L’étude à laquelle vous faites référence est une
enquête sur les pratiques marketing des cabinets. Elle est encore en cours de
dépouillement et n’a pas pour objet de servir de support au prochain Congrès.
L’objectif de cette étude est de s’interroger sur la « maturité »
des professionnels par rapport au marketing. Nous y reviendrons dans les
prochains mois, car c’est une question essentielle pour l’avenir de nos
structures qui doivent apprendre à mieux « vendre » leurs
prestations, notamment face à la concurrence de certaines plateformes.
La promulgation de la loi
PACTE, le 23 mai dernier, est-elle une bonne ou
une mauvaise nouvelle pour les experts-comptables ? Quels impacts ce texte
va-t-il avoir sur la profession ?
Il est difficile de communiquer positivement sur la
loi PACTE au sein de la profession. En effet, celle-ci restera comme « la
loi qui a relevé les seuils d’intervention du commissaire aux comptes ».
Cela dit, et sans minorer le choc que cela représente pour les professionnels
que nous sommes, nous ne devons pas passer à côté des évolutions qui concernent
l’expertise comptable et qui doivent nous inciter à l’optimisme.

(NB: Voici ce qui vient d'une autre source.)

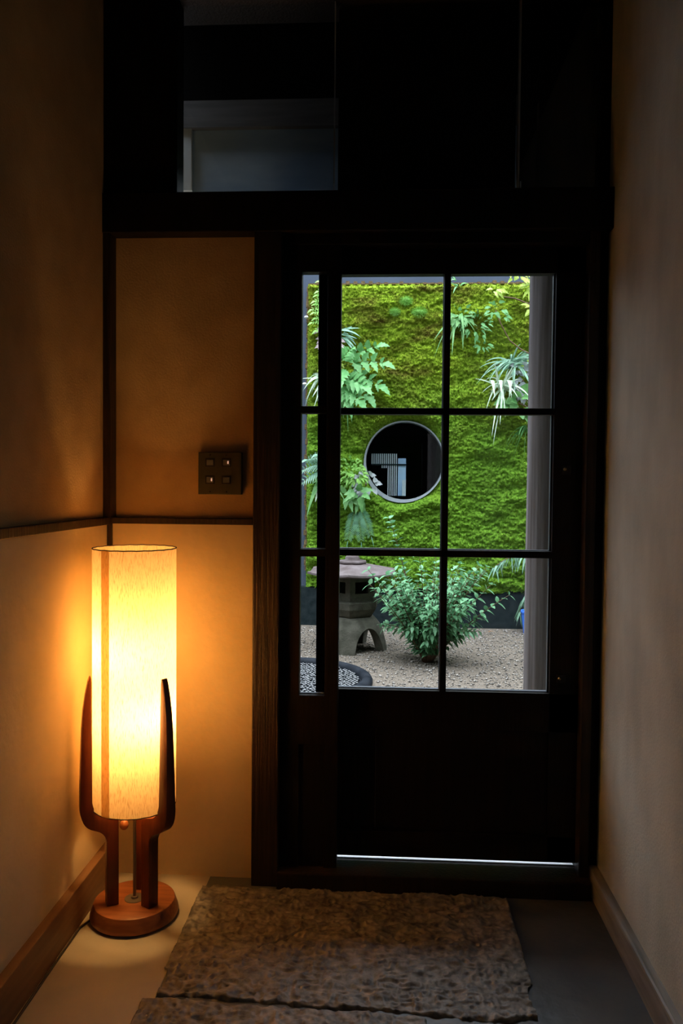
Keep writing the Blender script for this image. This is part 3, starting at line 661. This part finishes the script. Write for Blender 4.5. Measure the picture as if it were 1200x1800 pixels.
for i in range(6):
    a = h6 + i * PI / 3; b3 = a + PI / 3
    A = Vector((NX + R6 * math.cos(a), NY + R6 * math.sin(a), 0)); B = Vector((NX + R6 * math.cos(b3), NY + R6 * math.sin(b3), 0))
    nrm = ((A + B) / 2 - Vector((NX, NY, 0))).normalized() * -0.03
    def pt(t, z, dd=0): p = A.lerp(B, t) + nrm * dd; return (p.x, p.y, z)
    solid = nrm.y > 0.001      # nrm points inwards: the faces turned to the house are pierced
    for t0, t1, z0, z1 in ((0, 1, 0.335, 0.505),) if not solid else ((0, 0.22, 0.335, 0.505), (0.78, 1, 0.335, 0.505), (0.22, 0.78, 0.335, 0.395), (0.22, 0.78, 0.475, 0.505)):
        vs = [pt(t0, z0), pt(t1, z0), pt(t1, z1), pt(t0, z1), pt(t0, z0, 1), pt(t1, z0, 1), pt(t1, z1, 1), pt(t0, z1, 1)]
        fb.add(vs, [(0, 1, 2, 3), (4, 7, 6, 5), (0, 4, 5, 1), (1, 5, 6, 2), (2, 6, 7, 3), (3, 7, 4, 0)])
fb.build('fire_box', M_lant, ln_)
cap = MB()
prof = [(0.14, 0.500), (0.29, 0.508), (0.345, 0.520), (0.343, 0.533), (0.25, 0.556), (0.16, 0.576), (0.11, 0.588), (0.10, 0.590)]
NH = 48; vs = []
for r, z in prof:
    for i in range(NH):
        a = h6 + 2 * PI * i / NH; hx = math.cos(PI / 6) / math.cos(((a - h6) % (PI / 3)) - PI / 6)
        up = 0.010 * ((hx - 0.866) / 0.134) * (r / 0.31) ** 2
        vs.append((NX + r * hx * math.cos(a), NY + r * hx * math.sin(a), z + up))
fs = [tuple(range(NH - 1, -1, -1)), tuple(range((len(prof) - 1) * NH, len(prof) * NH))]
for j in range(len(prof) - 1):
    for i in range(NH): fs.append((j * NH + i, j * NH + (i + 1) % NH, (j + 1) * NH + (i + 1) % NH, (j + 1) * NH + i))
cap.add(vs, fs).build('roof', M_lcap, ln_, smooth=True, auto=25, label='wide brown-grey stone roof')
MB().lathe([(0.095, 0.589), (0.100, 0.600), (0.096, 0.612), (0.05, 0.616), (0.052, 0.632), (0.038, 0.650), (0.010, 0.668)], 24, (NX, NY, 0)).build('finial', M_lcap, ln_, smooth=True)

# ------------------------------------------------------------------ pebble basin
BXC, BYC, BR = -0.565, 4.58, 0.46
bs = thing('pebble_basin', 'dark rounded stone ring holding glossy black pebbles', 'basin', (BXC, BYC, 0))
MB().tube([(BXC + BR * math.cos(2 * PI * i / 72), BYC + BR * math.sin(2 * PI * i / 72), 0.004) for i in range(73)], 0.034, 12).build('rim', M_rim, bs, smooth=True)
MB().lathe([(BR, -0.010), (BR, 0.002)], 48, (BXC, BYC, 0)).build('bed', M_rim, bs)
pm = MB().ball((0, 0, 0), 1.0, (1, 1, 0.7), 10, 7).build('pebble', M_bpeb, smooth=True)
cand = []
step = 0.0245
for i in range(-19, 20):
    for j in range(-21, 22):
        x = BXC + (i + 0.5 * (j % 2)) * step + random.uniform(-.004, .004); y = BYC + j * step * 0.9 + random.uniform(-.004, .004)
        if math.hypot(x - BXC, y - BYC) < BR - 0.048: cand.append((x, y))
def seen(x, y):
    u = 680 + 1400 * x / y; return (524 < u < 582 or 594 < u) and y > 4.30
vis = [c for c in cand if seen(*c)]; rest = [c for c in cand if not seen(*c)]
if len(vis) > 290: rest += vis[290:]; vis = vis[:290]
for i, (x, y) in enumerate(vis):
    p = pm if i == 0 else pm.copy()
    if i: COL.objects.link(p)
    s_ = random.uniform(0.0105, 0.0145); p.scale = (s_ * random.uniform(0.85, 1.2), s_, s_ * random.uniform(0.8, 1.1))
    p.location = (x, y, 0.0085 + random.uniform(0, 0.006)); p.rotation_euler = (random.uniform(-.4, .4), random.uniform(-.4, .4), random.uniform(0, 3))
    p['label'] = 'small glossy black pebble among many in the dark stone ring'; p['category'] = 'pebble'; p['group'] = 'black pebbles in the stone ring'
rb = MB()
for x, y in rest: rb.ball((x, y, 0.0095), 0.0125, (1, 1, 0.75), 7, 5)
o = rb.build('pebbles', M_bpeb, smooth=True); o['kind'] = 'stuff'; o['label'] = 'remaining black pebbles filling the stone ring'; o['category'] = 'pebbles'

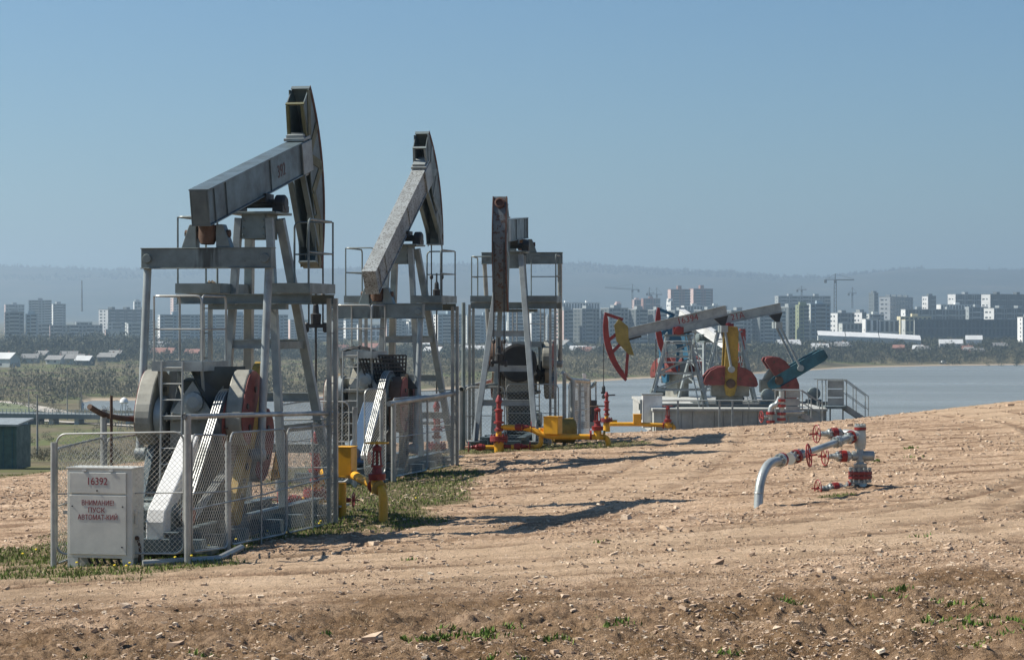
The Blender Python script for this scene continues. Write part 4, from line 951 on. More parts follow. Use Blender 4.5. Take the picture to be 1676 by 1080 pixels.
# ------------------------------------------------------------------ control cabinet 16392
def cabinet():
    w, dp, h = 0.97, 0.42, 1.24
    c = at(167, 905, 34.2); c = Vector((c.x, 34.0, 0)); rz = R(-13.5)
    z0 = gz(c.x, c.y)
    root = empty('control_cabinet', (c.x, c.y, z0), rz, 'light grey steel control cabinet with red stencil number 16392 in front of the fence', 'control cabinet')
    b = 0.13
    m = MB(); m.bx(-w/2, w/2, 0, dp, b, b+h); m.build('cabinet_body', M['cab'], root, bevel=0.008)
    m = MB(); m.bx(-w/2-0.012, w/2+0.012, -0.015, dp+0.012, b+h, b+h+0.022); m.build('cabinet_roof', M['cab'], root, bevel=0.004)
    m = MB(); m.bx(-w/2+0.035, w/2-0.085, -0.022, -0.002, b+h-0.34, b+h-0.05); u = m.build('upper_door', M['cab'], root, bevel=0.006)
    m = MB(); m.bx(-w/2+0.035, w/2-0.085, -0.022, -0.002, b+0.05, b+h-0.365); l = m.build('lower_door', M['cab'], root, bevel=0.006)
    for x in (-0.22, 0.18): m = MB(); m.bx(x-0.03, x+0.03, -0.03, -0.003, b+h-0.03, b+h-0.012); m.build('hinge', M['white'], root)
    m = MB(); m.cyl((-0.03, -0.03, b+h-0.30), (-0.03, -0.022, b+h-0.30), 0.012, 8); m.build('lock', M['black'], u)
    for x, z in ((0.35, b+0.72), (0.34, b+0.16), (-0.40, b+0.72)): m = MB(); m.cyl((x, -0.03, z), (x, -0.022, z), 0.011, 8); m.build('lock', M['black'], l)
    text('16392', 0.145, M['letter'], u, (-0.03, -0.0235, b+h-0.175), (R(90), 0, 0), sx=0.88)
    for s, x, z in (('ВНИМАНИЕ!', -0.02, b+h-0.475), ('ПУСК', -0.04, b+h-0.575), ('АВТОМАТ-КИЙ', -0.02, b+h-0.675)):
        text(s, 0.098, M['letter'], l, (x, -0.0235, z), (R(90), 0, 0), sx=0.82 if len(s) > 5 else 0.95)
    for x in (-w/2+0.06, w/2-0.10):
        m = MB(); m.bx(x-0.055, x+0.1 if x < 0 else x+0.1, 0.0, 0.06, -0.08, b+0.001); m.bx(x-0.055, x+0.1, dp-0.06, dp, -0.08, b+0.001); m.build('foot', M['cab'], root)
    m = MB()
    for k in range(5): x = -0.22+k*0.11; m.tube(bend([(x, 0.12, b), (x+0.03, 0.12, 0.05), (x+0.12, 0.16, -0.03)], 0.05), 0.018, 6)
    m.build('cable', M['black'], root, smooth=True)
    m = MB(); m.bx(w/2, w/2+0.05, 0.05, 0.11, b+0.62, b+0.67); m.bar((w/2+0.04, 0.08, b+0.65), (w/2+0.03, 0.08, b+0.48), 0.02, 0.05, (1, 0, 0)); m.build('handle', M['cab'], root)
    m = MB(); m.lathe((w/2, 0.12, b+0.28), (1, 0, 0), [(0, 0.03), (0.04, 0.03), (0.05, 0.02)], 8); m.tube(bend([(w/2+0.03, 0.14, b+0.25), (w/2+0.06, 0.14, b+0.12), (w/2+0.02, 0.2, 0)], 0.04), 0.02, 6); m.build('cable_gland', M['rust'], root)
    # side brackets to the fence
    m = MB(); m.bar((-w/2-0.10, 0.1, b+0.62), (-w/2+0.0, 0.1, b+0.62), 0.03, 0.05); m.build('bracket', M['galv'], root)
cabinet()

# ------------------------------------------------------------------ valves and wellheads
def handwheel(parent, c, axis, rad, mat, spokes=5, tr=0.011, stem=0.1, name='handwheel'):
    c = Vector(c); ax = Vector(axis).normalized(); m = MB(); m.ring(c, ax, rad, tr, 24, 6)
    m.cyl(c-ax*0.02, c+ax*0.02, rad*0.18, 10)
    m.cyl(c, c+ax*stem, tr*1.2, 8)
    w = m.build(name, mat, parent, smooth=True)
    x = ax.cross(Vector((0, 0, 1)))
    if x.length < 1e-3: x = Vector((1, 0, 0))
    x.normalize(); y = ax.cross(x)
    for k in range(spokes):
        a = 2*math.pi*k/spokes+0.3; d = x*math.cos(a)+y*math.sin(a); q = MB(); q.cyl(c+d*rad*0.1, c+d*rad, tr*0.8, 6); q.build('spoke', mat, w)
    return w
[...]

Deux exemples, parmi les nouveautés apportées par la
loi PACTE, me paraissent particulièrement intéressants. Tout d’abord, le mandat
de paiement et de recouvrement, qui nous est dorénavant reconnu, est une
avancée majeure. Avec ce mandat de paiement et de recouvrement, la mission
d’externalisation complète de la fonction administrative de l’entreprise est
désormais possible. Ensuite, pour le développement des missions de conseil, la
possibilité désormais ouverte de facturer des honoraires de succès est, là
aussi, une évolution très positive.
Parallèlement à la loi PACTE, nous avons avancé avec
les pouvoirs publics sur la reconnaissance des compétences spécialisées pour
les experts-comptables. La possibilité qui sera offerte aux experts-comptables
de communiquer sur leurs compétences spécialisées me paraît de nature à faire
changer durablement la perception de l’étendue de nos compétences.
Vous souhaitez que les
experts-comptables en entreprise soient intégrés dans les prochains congrès.
Pour quelles raisons ?
Les diplômés d’expertise comptable salariés en
entreprise vont désormais pouvoir s’inscrire à l’Ordre des experts-comptables.

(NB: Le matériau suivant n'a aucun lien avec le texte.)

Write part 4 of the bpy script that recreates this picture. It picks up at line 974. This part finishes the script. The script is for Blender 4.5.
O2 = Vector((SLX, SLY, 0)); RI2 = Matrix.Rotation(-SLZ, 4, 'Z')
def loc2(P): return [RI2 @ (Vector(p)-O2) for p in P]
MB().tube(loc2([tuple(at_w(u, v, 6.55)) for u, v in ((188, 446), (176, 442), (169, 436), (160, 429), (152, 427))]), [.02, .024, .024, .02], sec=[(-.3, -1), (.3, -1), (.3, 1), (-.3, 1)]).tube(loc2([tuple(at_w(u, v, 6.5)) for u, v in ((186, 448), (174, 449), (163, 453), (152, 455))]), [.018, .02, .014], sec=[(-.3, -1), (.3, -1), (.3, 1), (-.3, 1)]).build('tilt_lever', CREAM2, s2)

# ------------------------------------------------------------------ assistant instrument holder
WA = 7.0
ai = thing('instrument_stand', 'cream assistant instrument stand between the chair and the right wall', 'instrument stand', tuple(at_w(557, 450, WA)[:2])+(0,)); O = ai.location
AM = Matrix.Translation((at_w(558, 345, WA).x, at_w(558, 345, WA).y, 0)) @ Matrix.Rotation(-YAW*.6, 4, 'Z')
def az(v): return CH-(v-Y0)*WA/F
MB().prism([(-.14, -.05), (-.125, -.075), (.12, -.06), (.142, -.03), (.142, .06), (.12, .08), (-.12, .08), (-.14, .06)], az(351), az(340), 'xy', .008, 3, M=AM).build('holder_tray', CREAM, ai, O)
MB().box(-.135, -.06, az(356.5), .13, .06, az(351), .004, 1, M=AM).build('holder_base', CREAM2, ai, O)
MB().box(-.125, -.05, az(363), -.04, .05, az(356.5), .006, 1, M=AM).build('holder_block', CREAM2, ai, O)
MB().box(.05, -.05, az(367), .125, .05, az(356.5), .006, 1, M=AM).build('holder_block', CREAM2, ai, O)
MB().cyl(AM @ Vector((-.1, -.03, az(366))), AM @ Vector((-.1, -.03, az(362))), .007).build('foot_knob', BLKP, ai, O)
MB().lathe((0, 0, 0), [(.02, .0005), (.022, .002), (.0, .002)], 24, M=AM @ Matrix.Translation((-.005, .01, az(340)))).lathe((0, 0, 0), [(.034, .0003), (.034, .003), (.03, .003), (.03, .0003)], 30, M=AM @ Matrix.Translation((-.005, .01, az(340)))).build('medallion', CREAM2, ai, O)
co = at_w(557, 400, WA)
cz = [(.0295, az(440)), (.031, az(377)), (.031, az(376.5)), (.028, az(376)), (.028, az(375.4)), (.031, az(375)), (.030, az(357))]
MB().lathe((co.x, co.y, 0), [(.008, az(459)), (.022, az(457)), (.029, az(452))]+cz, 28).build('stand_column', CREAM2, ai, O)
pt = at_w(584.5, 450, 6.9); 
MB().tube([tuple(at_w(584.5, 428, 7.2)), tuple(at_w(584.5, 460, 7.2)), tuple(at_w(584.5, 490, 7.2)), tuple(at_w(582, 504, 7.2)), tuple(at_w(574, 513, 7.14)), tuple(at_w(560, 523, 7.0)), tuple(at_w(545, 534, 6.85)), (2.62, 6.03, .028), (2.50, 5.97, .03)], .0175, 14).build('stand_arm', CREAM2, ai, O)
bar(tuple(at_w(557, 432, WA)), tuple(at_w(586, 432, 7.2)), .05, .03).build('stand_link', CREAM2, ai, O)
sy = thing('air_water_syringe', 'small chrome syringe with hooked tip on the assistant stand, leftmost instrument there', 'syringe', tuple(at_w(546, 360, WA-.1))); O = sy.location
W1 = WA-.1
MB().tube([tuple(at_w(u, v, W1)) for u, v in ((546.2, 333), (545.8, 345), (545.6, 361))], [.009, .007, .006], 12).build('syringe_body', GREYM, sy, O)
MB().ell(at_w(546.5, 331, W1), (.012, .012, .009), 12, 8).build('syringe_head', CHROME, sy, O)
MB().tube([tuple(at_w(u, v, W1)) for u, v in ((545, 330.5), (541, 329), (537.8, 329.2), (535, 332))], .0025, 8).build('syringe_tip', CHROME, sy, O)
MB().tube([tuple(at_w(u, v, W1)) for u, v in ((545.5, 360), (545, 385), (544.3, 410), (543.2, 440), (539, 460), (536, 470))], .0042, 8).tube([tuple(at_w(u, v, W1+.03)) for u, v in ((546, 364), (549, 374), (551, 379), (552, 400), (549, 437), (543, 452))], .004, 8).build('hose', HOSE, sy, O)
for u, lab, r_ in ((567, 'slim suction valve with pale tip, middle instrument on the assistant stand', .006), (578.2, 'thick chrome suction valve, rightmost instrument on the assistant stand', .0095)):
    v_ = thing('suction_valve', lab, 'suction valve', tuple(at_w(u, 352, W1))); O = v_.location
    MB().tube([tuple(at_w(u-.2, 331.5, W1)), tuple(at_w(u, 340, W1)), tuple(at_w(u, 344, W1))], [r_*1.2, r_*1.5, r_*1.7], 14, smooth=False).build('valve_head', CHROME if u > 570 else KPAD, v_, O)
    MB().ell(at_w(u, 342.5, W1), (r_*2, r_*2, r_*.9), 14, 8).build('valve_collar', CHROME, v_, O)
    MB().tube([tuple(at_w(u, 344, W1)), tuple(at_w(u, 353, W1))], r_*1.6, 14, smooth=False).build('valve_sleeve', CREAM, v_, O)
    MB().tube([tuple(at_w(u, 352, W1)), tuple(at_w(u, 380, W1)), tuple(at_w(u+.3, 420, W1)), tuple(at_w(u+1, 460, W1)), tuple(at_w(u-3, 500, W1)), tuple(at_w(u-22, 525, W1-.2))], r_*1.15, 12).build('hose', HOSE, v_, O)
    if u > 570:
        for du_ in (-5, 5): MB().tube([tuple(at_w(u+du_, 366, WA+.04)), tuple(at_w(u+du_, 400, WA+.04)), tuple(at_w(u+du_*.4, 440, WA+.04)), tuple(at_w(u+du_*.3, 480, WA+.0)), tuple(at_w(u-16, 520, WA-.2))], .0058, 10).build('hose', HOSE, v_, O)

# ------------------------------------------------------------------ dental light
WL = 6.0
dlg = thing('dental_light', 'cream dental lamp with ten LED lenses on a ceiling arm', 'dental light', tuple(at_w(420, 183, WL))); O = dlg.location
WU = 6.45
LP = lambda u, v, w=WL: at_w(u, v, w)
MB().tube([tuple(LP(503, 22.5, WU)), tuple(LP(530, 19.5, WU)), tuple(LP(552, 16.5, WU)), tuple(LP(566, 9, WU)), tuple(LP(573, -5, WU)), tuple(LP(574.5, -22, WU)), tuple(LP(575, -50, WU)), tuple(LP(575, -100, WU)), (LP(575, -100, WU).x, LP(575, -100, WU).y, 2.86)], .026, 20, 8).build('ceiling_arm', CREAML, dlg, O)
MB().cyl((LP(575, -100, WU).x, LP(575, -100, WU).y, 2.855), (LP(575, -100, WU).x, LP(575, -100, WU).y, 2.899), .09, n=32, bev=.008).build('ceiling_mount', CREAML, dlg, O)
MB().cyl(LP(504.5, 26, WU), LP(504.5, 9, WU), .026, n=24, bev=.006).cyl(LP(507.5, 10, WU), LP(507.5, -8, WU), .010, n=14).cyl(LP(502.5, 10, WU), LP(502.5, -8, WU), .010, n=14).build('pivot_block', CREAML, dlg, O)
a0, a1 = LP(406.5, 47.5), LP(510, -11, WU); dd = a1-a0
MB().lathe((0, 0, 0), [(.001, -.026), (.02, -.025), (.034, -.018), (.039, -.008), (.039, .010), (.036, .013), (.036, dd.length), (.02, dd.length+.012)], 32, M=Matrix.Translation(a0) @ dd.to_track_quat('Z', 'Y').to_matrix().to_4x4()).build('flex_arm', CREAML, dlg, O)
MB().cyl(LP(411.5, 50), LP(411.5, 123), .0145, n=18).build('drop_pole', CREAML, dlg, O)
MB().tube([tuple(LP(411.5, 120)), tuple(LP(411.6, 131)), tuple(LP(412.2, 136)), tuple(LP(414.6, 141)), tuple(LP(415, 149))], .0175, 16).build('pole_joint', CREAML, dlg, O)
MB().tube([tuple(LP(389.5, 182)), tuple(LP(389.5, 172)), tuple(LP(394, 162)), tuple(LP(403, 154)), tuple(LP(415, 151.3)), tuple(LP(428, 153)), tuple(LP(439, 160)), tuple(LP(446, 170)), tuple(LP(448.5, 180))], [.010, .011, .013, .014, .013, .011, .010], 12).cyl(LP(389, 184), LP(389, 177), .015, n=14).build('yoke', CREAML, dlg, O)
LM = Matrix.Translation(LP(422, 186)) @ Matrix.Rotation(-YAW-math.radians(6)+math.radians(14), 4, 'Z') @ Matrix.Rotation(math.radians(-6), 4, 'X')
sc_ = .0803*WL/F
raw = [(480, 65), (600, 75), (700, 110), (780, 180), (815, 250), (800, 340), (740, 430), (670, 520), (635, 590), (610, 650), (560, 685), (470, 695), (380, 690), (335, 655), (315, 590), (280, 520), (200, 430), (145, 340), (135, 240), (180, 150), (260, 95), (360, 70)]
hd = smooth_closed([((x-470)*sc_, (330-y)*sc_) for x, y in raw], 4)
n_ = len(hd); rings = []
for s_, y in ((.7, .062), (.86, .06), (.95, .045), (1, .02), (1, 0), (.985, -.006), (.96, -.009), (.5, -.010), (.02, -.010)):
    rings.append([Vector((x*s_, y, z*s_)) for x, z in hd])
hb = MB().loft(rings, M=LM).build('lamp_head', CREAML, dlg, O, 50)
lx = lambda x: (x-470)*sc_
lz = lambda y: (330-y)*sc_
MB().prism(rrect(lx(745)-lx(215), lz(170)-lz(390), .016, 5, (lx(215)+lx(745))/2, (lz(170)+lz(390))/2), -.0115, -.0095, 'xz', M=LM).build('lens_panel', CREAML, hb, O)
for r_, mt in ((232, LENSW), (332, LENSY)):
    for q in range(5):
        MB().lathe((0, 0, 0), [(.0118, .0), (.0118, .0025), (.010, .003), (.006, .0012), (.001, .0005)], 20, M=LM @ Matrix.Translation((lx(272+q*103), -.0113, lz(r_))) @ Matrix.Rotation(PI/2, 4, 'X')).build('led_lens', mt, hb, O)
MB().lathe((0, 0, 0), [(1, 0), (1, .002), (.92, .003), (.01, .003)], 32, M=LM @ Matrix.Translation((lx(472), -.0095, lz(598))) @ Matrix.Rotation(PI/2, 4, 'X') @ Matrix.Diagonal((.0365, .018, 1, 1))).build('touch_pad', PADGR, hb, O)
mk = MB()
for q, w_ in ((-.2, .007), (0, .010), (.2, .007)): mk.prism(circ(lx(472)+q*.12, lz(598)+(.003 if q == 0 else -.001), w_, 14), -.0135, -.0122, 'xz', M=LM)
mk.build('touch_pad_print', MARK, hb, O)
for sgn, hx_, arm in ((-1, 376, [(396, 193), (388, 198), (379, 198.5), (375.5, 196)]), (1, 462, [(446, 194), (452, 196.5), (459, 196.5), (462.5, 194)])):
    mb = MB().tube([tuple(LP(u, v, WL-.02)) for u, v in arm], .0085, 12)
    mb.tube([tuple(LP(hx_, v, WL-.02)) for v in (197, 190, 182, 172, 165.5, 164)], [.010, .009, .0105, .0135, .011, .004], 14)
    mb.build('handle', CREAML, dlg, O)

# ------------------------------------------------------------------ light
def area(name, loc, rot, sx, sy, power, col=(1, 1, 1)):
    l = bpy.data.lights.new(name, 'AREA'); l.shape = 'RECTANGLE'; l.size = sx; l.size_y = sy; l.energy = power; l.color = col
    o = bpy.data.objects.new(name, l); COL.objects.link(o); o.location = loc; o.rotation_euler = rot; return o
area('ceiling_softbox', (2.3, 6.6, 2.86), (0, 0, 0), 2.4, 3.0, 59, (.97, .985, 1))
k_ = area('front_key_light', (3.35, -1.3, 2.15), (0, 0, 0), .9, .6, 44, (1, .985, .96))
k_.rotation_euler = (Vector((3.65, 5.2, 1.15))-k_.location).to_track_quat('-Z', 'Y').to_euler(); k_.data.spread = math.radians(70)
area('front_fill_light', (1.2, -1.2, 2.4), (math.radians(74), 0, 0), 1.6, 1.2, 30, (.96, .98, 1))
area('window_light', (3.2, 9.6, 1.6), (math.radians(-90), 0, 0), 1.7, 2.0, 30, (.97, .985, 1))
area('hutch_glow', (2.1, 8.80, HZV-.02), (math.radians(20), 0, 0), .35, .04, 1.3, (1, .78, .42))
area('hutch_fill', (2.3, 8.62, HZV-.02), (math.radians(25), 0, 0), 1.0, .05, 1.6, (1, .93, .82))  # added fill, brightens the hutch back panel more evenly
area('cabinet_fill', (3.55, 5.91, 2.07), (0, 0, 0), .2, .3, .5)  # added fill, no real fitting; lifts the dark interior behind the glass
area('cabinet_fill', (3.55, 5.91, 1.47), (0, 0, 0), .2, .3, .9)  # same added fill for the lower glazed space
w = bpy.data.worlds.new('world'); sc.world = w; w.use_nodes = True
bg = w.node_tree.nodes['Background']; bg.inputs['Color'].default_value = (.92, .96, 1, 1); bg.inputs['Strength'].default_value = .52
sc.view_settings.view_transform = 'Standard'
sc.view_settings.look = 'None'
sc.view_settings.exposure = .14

Nous le souhaitions depuis de nombreuses années, nous l’avons obtenu avec la
loi PACTE. Nous avons le même diplôme, avons des enjeux et des sujets
d’intérêts communs, nous faisons donc partie d’une même communauté
professionnelle. Prévoir une « offre Congrès » pour les
diplômés qui exercent en entreprise me paraît tout à fait cohérent.
Biographie :
Charles-René Tandé, 59 ans, est
diplômé d’expertise comptable depuis 1989. Il a démarré sa carrière au sein de KPMG où il est resté 17 ans à opérer à Paris, dont cinq
ans à la direction de la formation, puis à Strasbourg. En 2001, il devient
associé du cabinet Cogest. Basé
en Alsace, ce cabinet compte quatre associés et 40 collaborateurs.
Charles-René Tandé, a été
président de l’Anecs (Association nationale des experts-comptables stagiaires,
commissaires aux comptes stagiaires et étudiants en comptabilité supérieure) et
de l’Unecs (Union européenne des experts-comptables stagiaires).
Il a présidé le Conseil régional
de l’ordre d’Alsace entre 2002 et
2006.
De 2013 à 2017, il a présidé le syndicat
IFEC après en avoir été le vice-président.
En 2017, il a été élu président
du Conseil supérieur de l’Ordre des experts-comptables.